On Tisha be’Av, we are meant to remember the sins that caused the Exiles, so that this time round, we will not be exiled again. We read the Book of Lamentations in the morning, and in the afternoon, the Massorite community also reads The Laments for Jerusalem, the ninth book in The Exhortations (its ordinal number symbolising the 9th of Av).
Mourning our Loss
Part of the tradition of mourning customs in Jewish culture, is to visit someone sitting shiva (when those directly related to the one who has passed away are attended to and assisted for seven days, by their relatives and friends, while they themselves concentrate on moving through their grief). Mourning on Tisha be’Av is like sitting shiva. We are either the ones sitting shiva ourselves, or the friends who visit someone sitting shiva. The ones sitting shiva since Oct 7 are Israelis, and those who visit are diaspora Jews – or even non-Jews, who care enough for the Jewish people to sit with us while we mourn.
If you yourself are such a non-Jew, you will probably never realise just how much it means to us to simply sit with us in our time of mourning and grief; to just understand the enormity of what has happened to us, what it has done to us, to empathise with the fear and sadness we feel when the world turns on us in our grief, and glorifies our murderers instead. You support those in grief not by what you say or do, but by listening, by caring, by being there for them.
Rachel’s Tears
The prophet Jeremiah made Rachel (Jer 31:15) the symbolic mother of the Jewish people, the daughter of God who mourns for the loss of her children – that is, the people of Judah who have been exiled. God comforted those who mourned for the First Temple by immediately saying that their descendants would one day return to the Land of their ancestors (Jer 31:16-17). We returned back then and we have returned again, just as God has promised. Our consolation for the loss of the Second Temple, is that it will be rebuilt once we have learnt the lessons of the books of Lamentations and Laments.

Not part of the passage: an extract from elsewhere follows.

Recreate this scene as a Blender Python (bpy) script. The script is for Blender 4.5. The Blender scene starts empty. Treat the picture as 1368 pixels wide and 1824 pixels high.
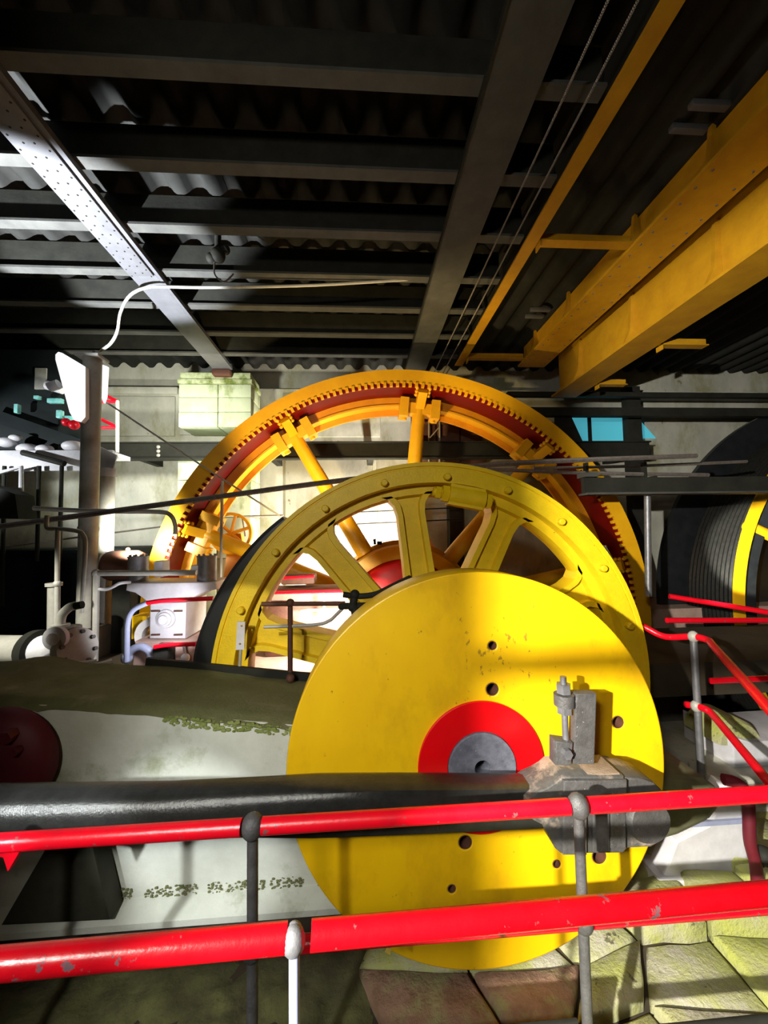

The Consolation in our own Time
Our consolation is to know that we will not be sitting in mourning forever. Just as sitting shiva comes to an end, so too our struggles with those who despise and hate us will come to an end, and we will have peace; there will come a time when aggressive nations will no longer seek to exterminate us; there will come a time when those nations will finally understand what they have been doing to us for millennia, and will feel what we have felt all along. One day, the Temple will be rebuilt in a sacred time of peace, not conflict, and we will no longer have to mourn the loss of the Temple. Tisha be’Av will be no more, and our time of sitting shiva will come to an end. YHVH will wipe away our tears, and our sadness will be no more, for there will be no more death, or mourning, or crying, or pain. In that day, we will simply be glad in the salvation that YHVH has given us.
If you are healthy enough to fast tomorrow, I pray you have a meaningful fast.